Repeat exactly, please, the lines that begin at the start of the listing and end at the line holding "from mathutils import".

▶ _INFORMATION PROVIDED_:
────────

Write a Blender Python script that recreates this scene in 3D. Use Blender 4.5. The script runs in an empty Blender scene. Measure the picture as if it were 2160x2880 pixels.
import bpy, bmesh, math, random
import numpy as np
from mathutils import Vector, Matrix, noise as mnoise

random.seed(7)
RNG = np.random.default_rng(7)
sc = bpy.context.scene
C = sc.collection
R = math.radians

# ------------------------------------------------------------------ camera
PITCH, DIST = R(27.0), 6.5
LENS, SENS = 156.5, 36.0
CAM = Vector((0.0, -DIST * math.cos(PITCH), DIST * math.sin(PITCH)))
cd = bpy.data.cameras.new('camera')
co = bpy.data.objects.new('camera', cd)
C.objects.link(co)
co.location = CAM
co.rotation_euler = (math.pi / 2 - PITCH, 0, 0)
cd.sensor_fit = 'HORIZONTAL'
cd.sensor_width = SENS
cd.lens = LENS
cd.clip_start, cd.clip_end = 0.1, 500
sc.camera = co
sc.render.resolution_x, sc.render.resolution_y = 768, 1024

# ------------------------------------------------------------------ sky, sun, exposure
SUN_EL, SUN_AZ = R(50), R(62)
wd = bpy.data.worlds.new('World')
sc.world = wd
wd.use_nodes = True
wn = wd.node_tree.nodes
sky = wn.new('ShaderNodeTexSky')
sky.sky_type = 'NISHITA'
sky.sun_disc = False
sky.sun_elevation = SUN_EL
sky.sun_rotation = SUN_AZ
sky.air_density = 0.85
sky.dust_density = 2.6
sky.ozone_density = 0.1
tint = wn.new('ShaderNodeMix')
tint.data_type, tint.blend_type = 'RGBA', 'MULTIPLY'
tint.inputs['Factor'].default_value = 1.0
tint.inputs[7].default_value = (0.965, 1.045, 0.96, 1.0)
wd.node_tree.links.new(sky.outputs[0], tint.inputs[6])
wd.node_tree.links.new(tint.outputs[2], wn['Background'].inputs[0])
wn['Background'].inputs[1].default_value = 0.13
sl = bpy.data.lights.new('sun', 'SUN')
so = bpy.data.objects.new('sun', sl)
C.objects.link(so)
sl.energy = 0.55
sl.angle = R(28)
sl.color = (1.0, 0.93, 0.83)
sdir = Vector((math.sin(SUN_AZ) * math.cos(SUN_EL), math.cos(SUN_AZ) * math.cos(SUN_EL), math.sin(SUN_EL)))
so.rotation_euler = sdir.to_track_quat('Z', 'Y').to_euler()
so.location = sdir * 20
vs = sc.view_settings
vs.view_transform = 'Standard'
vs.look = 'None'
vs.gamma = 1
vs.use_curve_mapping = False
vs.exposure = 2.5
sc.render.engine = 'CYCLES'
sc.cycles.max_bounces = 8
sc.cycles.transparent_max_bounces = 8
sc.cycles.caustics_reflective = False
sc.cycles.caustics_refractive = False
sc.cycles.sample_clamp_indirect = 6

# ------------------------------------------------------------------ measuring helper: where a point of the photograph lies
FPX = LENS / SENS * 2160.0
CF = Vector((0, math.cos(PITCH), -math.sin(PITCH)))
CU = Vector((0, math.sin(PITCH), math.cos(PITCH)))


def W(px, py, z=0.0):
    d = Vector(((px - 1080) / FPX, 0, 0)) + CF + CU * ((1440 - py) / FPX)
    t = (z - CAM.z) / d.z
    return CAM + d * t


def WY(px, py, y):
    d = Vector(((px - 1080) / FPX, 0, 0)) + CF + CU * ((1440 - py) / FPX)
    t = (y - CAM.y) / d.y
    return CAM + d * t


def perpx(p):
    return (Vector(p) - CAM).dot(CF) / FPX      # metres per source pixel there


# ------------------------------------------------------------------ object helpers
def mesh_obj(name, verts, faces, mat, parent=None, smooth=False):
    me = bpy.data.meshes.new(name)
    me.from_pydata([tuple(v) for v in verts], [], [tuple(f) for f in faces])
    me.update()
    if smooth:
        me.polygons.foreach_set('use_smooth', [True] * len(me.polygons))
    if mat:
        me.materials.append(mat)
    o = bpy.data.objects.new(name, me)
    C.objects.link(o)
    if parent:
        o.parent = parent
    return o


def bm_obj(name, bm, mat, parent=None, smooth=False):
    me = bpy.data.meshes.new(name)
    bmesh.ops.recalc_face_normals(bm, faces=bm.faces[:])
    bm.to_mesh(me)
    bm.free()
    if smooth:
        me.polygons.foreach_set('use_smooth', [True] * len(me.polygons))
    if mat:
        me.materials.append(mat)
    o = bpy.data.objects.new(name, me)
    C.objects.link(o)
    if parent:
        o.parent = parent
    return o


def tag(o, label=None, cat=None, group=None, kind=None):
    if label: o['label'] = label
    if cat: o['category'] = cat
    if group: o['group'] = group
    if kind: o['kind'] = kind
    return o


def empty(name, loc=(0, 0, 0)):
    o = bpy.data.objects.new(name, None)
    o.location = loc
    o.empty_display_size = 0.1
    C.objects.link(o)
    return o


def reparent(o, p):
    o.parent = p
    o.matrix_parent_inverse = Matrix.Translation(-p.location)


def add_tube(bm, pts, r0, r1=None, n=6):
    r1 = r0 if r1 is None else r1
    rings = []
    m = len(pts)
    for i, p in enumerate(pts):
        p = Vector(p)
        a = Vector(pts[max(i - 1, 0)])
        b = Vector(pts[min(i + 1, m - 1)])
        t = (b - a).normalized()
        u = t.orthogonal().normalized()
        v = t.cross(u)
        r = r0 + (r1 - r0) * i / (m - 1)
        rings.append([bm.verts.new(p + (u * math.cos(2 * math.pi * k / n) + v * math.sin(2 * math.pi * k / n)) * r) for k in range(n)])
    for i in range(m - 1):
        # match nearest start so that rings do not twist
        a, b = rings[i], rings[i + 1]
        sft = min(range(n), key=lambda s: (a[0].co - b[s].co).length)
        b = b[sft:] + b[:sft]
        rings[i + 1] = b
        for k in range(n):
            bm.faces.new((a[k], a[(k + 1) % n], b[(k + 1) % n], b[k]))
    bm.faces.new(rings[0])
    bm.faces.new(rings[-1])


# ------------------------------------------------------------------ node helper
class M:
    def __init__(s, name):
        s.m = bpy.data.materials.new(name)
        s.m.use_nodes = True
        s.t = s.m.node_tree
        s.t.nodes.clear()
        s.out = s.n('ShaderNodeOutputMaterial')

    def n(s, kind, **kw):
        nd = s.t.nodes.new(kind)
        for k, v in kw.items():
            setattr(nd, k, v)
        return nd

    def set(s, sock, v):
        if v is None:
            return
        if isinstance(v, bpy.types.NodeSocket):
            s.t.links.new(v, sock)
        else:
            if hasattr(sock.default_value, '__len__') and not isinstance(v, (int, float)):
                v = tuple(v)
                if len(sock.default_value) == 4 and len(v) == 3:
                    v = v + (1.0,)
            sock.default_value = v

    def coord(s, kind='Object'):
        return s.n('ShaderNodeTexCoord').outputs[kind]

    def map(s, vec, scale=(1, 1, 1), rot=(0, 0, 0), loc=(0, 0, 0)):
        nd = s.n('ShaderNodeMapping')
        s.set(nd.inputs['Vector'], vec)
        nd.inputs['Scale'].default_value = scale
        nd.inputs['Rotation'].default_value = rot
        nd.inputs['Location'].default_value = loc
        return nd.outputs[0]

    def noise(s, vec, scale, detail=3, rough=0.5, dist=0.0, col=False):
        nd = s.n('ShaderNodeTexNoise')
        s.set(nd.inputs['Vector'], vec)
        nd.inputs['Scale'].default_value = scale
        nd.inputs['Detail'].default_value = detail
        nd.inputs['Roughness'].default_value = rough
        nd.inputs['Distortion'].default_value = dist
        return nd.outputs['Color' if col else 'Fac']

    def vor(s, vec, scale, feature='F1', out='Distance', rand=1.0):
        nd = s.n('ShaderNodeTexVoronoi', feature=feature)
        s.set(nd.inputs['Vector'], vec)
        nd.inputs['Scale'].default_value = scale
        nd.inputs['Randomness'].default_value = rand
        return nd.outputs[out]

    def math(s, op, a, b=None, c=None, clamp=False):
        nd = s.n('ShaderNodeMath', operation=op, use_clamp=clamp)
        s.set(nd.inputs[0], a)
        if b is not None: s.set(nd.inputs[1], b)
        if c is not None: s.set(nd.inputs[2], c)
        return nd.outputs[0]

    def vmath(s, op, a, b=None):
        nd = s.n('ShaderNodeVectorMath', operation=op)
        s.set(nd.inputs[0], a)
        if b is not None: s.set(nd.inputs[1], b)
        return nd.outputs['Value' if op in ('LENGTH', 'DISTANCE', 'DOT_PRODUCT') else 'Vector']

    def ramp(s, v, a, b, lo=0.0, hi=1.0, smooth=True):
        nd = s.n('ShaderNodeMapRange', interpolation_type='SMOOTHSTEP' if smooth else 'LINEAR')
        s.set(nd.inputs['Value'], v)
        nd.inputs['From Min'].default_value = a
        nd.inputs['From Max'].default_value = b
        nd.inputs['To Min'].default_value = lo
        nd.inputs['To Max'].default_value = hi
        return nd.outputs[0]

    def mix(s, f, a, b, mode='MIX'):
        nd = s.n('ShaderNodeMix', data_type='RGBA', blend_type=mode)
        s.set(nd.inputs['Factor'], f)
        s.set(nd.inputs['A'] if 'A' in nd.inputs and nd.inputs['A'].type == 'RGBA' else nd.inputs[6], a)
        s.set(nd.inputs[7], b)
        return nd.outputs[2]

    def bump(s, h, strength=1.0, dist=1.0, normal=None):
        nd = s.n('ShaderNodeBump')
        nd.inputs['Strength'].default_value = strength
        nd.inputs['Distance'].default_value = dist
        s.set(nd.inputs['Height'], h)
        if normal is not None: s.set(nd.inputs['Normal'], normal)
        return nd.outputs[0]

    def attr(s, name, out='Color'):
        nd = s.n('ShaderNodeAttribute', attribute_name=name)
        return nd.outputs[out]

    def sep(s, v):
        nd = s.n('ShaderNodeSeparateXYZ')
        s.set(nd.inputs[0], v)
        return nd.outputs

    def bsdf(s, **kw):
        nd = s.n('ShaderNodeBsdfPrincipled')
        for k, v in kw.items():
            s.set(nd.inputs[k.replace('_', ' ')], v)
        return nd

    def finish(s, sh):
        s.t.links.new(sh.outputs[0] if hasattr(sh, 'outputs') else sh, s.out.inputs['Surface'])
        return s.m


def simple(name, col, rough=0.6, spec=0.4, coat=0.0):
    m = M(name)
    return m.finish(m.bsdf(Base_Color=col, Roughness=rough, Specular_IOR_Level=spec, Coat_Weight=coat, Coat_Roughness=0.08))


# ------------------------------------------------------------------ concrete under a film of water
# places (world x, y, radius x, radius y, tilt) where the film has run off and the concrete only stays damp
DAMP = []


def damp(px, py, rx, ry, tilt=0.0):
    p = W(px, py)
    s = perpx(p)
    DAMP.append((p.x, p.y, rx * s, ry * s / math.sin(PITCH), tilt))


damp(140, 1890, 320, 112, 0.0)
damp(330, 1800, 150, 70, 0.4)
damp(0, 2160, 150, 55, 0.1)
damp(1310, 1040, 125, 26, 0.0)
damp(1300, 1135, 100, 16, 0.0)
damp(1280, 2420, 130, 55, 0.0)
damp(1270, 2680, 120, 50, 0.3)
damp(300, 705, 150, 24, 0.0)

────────

▶ _SOLVED PROBLEM_:
Write a Blender Python script that recreates this scene in 3D. Use Blender 4.5. The script runs in an empty Blender scene. Measure the picture as if it were 2160x2880 pixels.
import bpy, bmesh, math, random
import numpy as np
from mathutils import Vector, Matrix, noise as mnoise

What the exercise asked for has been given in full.